In a similar test last month, the team successfully test fired a modified ATK Orion 32-7, the first stage for the prototype two-stage propulsion system. Both tests demonstrated the integrated operation of the motor with an electro-mechanical thrust vector control system that steers the motor’s nozzle by responding to flight control and steering commands issued by an avionics system.
Moog Inc. developed the thrust vector control system, which was integrated by ATK, while Lockheed developed the avionics
The SLIRBM is to include a cost-effective, reliable and producible solid-propellant rocket motor for a proposed conventional missile.
The demonstration is the first phase in a low-risk development path for a proposed new missile that would travel at supersonic speed to reach intermediate-range targets within 15 minutes.

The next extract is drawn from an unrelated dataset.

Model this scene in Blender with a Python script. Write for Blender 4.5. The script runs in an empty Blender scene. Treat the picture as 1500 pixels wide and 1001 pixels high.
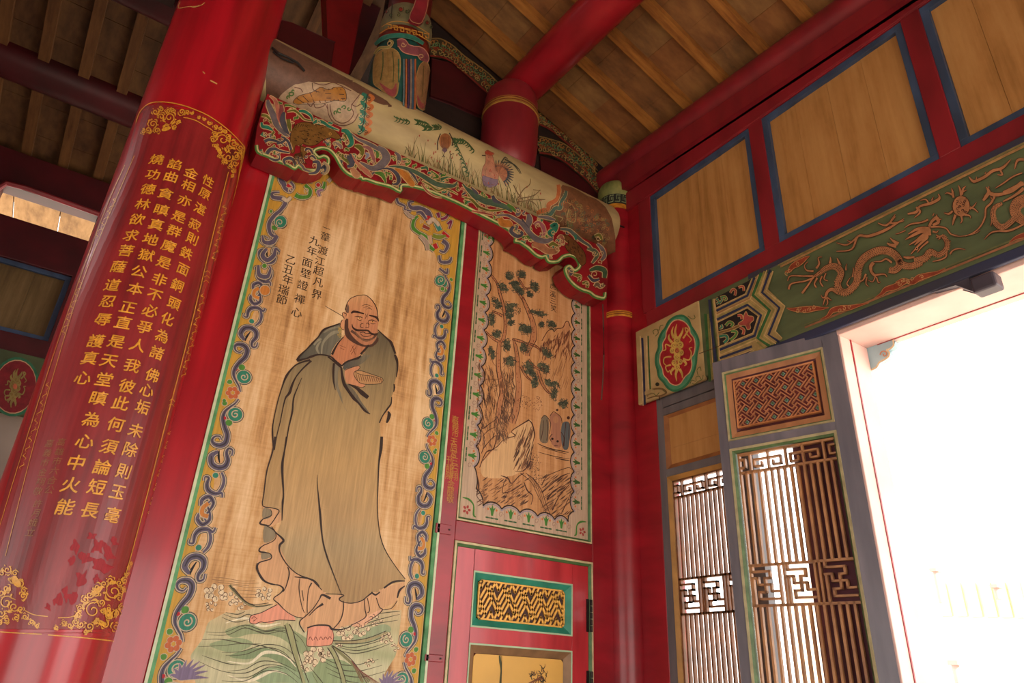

The proposed missile would be deployed on the Ohio-class SSGN guided-missile submarines, converted to employ conventional-warhead missiles in place of ICBMs tipped with nuclear weapons.
An SSGN-based SLIRBM would offer the war fighter an extremely accurate, no-notice prompt global strike capability from an undetectable, highly mobile platform that is on station 24 hours a day, 7 days a week, according to Lockheed.
Both manufacturing and the test were ahead of schedule and on budget, according to Michele Smith, Lockheed program manager for the SLIRBM demonstration. “Next, we will complete a missile system trade study,” she said.
ATK designed, developed and tested the first- and second-stage motors in just 13 months, Charlie Precourt, ATK vice president of advanced strategic programs, said.
In the SLIRBM Booster System Demonstration, Lockheed Martin and ATK are demonstrating The Navy Strategic Systems Programs Organization awarded the 16-month, $9.2 million contract in 2005.
Lockheed Martin, the prime contractor, systems integrator and missile system trade study lead, performs program management and engineering at its Sunnyvale, Calif., facility.
ATK, the subcontractor, is developing the rocket motor technology, including the booster motor and nozzle.